La soberbia, la gran consejera del Presidente

Por Milenio | Domingo, Mayo 19, 2019

JUEGO DE ESPEJOS  (Federico Berrueto / Milenio Diario)



La consejera del Presidente no es su mujer, la señora Beatriz Gutiérrez. Tampoco es la secretaria de Gobernación, la de la Semarnat, la del Trabajo, la de la Función Pública o la de Desarrollo Social. No es Yeidckol Polevnsky, Claudia Sheinbaum ni Tatiana Clouthier. Tampoco es una hija, porque Andrés Manuel López Obrador no tiene el privilegio de gozar del cariño sublime de una hija. No lo es alguna mujer excepcional como Carmen Lira o una escritora, igualmente singular, como Elena Poniatowska. La consejera, la compañera de viaje de Andrés Manuel ha sido y es la soberbia.

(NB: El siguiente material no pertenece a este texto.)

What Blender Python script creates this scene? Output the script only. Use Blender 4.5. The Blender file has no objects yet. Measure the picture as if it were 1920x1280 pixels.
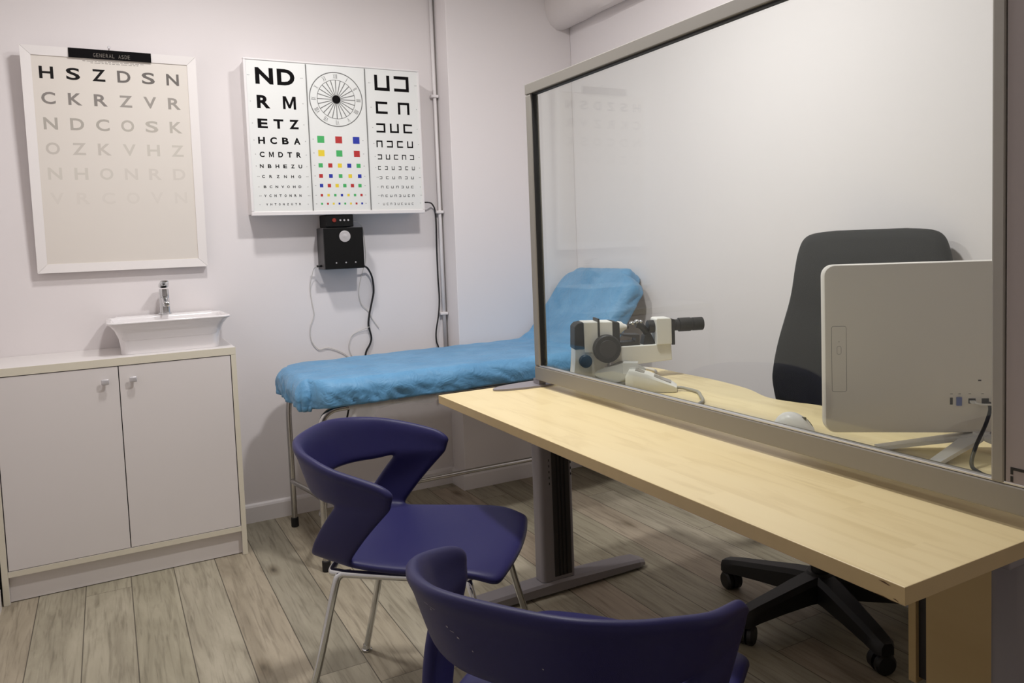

El Presidente tiene prendas singulares como persona y como político. El trabajo, la pasión por lo que cree y su excepcional persistencia ante la adversidad. Es una persona especial y dejará, para bien y para mal, huella visible en el inventario de los hombres del poder. Pero la soberbia, la común y la moral, se le impone y le anula. Le lleva a la necedad y también a la soledad. No la soledad aquella del poeta al que como compañía le bastaban sus pensamientos. No, la soledad de él es la del aislamiento. Está alejado de lo mejor de sus colaboradores y también de la realidad con la que lleva fea disputa, sobre todo cuando no le favorece: la niega, la tergiversa. La soberbia hay que mantenerla a raya. Es tramposa porque se esconde en las convicciones y se disfraza en las razones.

La soberbia ha llevado al Presidente a desafortunadas decisiones. La soberbia ciega, ensordece pero no enmudece, lo contrario. Le obstruye su capacidad para ver la realidad y le distorsiona el oído, fino ante el aplauso y el halago complaciente de propios y extraños, se cierra ante las expresiones adversas, por veraces que sean. Eso le conduce a la intolerancia y también a que los mejores en su entorno callen, quienes a la larga se alejan, por eso la soberbia es hermana de la necedad, prima de la mezquindad y madre prolífica del error.

La soberbia trae un pleito a muerte con la humildad. Así es, porque ésta es conjuro contra aquélla y al mantenerla distante frena su perniciosa secuela. Es claro que el Presidente es una persona sencilla, compleja en sus adentros, pasiones y razones, pero sencilla en su vida y en sus acciones. Se sabe que es sencillo, pero no que sea humilde. Los personajes del pasado que él invoca como ejemplares tenían la fuerza del carácter, fina sensibilidad para dejarse apoyar por los mejores y la humildad para asumirse parte de un proyecto común. El Presidente tiene lo primero, no lo segundo y un promisorio futuro le depararía a él y al país si tuviera o aspirara a lo tercero; la única manera de impedir que sea la soberbia, como hasta hoy, la que dominara su temperamento.

Las cosas van cambiando. Para muchos la fiesta terminó. Viene la cruda realidad. Otros la seguirán y no se sabe por cuánto y hasta dónde. Vendrá más delante la ingrata tarea de recoger los platos rotos y las bajas por los excesos. Por lo pronto, el Presidente ya percibe la distancia que crece entre lo que quiere y lo que su gobierno puede.

El Presidente y su movimiento tienen mucho de donde cortar en lo que apoyo se refiere, como habrá de mostrarse en las elecciones en puerta. El aniversario de su triunfo y el predecible resultado favorable a su causa pueden ratificar lo peor de lo que ha habido o bien ser punto de inflexión para hacer propias las causas de todos. Ni más ni menos, optar por la soberbia o dar espacio a la humildad. Difícil saberlo, pero por lo que se ha visto gana espacio —por mucho— lo primero.

Hay quien dice que el peso de la realidad habrá de llevar al Presidente a la razón y de allí a la moderación y dar curso a un gobierno trascendente más por sus logros que por sus fallidas pretensiones. Deseable que así fuera, pero la querencia por la fuga hacia delante, efecto de la soberbia, anuncia lo contrario: seguir por el camino de la intolerancia y, de paso, un encendido pleito con la realidad que en su firmeza nada regatea.